**Short exercise:** Look through the lines and report how many include the word "continues", giving nothing but the number.

**Source records:**
---+---

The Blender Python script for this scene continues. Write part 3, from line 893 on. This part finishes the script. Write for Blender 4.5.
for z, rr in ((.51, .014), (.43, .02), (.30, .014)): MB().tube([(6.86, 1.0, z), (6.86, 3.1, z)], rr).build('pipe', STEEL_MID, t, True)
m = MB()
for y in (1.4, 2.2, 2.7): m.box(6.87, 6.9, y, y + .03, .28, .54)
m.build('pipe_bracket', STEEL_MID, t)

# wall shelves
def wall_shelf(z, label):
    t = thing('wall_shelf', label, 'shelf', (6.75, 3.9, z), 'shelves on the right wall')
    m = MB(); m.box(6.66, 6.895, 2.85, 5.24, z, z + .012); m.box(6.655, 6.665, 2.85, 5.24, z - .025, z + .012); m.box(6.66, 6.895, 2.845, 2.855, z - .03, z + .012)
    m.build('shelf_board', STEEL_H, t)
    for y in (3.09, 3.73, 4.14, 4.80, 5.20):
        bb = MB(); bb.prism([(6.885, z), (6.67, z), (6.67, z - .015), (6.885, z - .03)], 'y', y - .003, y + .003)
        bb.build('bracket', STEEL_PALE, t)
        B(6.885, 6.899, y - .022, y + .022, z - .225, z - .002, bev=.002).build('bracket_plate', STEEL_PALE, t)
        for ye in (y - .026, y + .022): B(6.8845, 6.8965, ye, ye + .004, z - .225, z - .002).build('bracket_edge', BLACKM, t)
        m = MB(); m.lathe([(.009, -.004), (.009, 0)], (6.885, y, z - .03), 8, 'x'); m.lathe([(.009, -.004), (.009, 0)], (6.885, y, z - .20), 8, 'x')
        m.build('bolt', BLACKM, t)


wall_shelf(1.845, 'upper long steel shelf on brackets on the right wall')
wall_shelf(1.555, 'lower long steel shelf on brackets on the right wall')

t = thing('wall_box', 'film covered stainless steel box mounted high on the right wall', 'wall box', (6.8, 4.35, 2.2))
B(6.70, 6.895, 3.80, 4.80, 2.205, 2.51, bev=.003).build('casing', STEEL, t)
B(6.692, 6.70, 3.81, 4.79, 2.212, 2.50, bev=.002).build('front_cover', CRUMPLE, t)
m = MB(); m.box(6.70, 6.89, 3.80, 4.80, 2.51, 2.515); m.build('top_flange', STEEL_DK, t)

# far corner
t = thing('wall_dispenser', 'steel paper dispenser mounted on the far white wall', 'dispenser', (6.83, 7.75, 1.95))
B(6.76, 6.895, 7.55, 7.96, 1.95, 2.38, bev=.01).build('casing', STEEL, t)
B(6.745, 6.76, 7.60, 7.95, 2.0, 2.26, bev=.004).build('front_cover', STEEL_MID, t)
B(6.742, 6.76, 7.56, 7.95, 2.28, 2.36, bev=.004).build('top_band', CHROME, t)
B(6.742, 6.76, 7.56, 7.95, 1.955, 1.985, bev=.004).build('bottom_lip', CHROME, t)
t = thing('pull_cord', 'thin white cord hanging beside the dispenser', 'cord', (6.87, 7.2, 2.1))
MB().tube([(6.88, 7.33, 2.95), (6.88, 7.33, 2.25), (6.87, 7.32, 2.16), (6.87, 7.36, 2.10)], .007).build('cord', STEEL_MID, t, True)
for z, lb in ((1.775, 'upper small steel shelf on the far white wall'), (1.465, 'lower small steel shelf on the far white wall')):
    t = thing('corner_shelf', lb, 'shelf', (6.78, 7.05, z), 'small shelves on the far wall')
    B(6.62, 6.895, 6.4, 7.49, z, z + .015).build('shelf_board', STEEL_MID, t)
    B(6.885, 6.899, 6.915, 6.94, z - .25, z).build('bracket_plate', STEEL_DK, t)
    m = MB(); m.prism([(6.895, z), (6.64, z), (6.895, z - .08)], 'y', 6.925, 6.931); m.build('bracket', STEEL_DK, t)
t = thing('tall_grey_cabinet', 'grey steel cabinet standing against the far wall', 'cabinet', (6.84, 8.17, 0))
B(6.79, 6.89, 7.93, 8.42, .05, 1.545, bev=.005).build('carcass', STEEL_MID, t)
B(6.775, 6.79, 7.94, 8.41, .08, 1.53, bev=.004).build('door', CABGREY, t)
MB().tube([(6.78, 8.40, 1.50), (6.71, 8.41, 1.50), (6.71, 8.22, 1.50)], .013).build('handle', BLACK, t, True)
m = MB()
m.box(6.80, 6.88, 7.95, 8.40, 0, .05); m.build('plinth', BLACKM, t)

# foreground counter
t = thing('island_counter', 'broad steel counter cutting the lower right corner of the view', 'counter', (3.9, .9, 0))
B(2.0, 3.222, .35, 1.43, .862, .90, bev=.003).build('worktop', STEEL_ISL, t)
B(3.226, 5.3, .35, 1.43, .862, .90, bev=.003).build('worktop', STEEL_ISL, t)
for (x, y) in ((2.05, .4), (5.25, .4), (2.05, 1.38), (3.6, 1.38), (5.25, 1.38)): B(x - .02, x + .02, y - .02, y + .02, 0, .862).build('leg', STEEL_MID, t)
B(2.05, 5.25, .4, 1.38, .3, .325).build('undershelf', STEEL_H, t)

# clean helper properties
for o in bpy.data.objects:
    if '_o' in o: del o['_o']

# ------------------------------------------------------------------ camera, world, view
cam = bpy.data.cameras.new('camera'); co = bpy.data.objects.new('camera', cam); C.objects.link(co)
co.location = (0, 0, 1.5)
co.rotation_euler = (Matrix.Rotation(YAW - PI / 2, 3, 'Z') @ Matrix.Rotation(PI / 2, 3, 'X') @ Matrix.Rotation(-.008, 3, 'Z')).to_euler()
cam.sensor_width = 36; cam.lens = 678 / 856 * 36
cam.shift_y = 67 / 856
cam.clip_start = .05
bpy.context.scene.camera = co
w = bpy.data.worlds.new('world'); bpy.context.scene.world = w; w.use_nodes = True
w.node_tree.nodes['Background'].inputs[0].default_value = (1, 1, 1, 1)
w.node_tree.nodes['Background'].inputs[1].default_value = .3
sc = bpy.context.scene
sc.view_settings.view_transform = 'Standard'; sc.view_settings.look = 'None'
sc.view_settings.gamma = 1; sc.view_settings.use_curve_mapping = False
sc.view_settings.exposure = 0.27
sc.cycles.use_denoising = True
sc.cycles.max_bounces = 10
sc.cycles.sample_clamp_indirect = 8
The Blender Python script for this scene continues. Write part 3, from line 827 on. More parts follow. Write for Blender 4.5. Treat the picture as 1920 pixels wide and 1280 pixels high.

---+---

**Result:** 2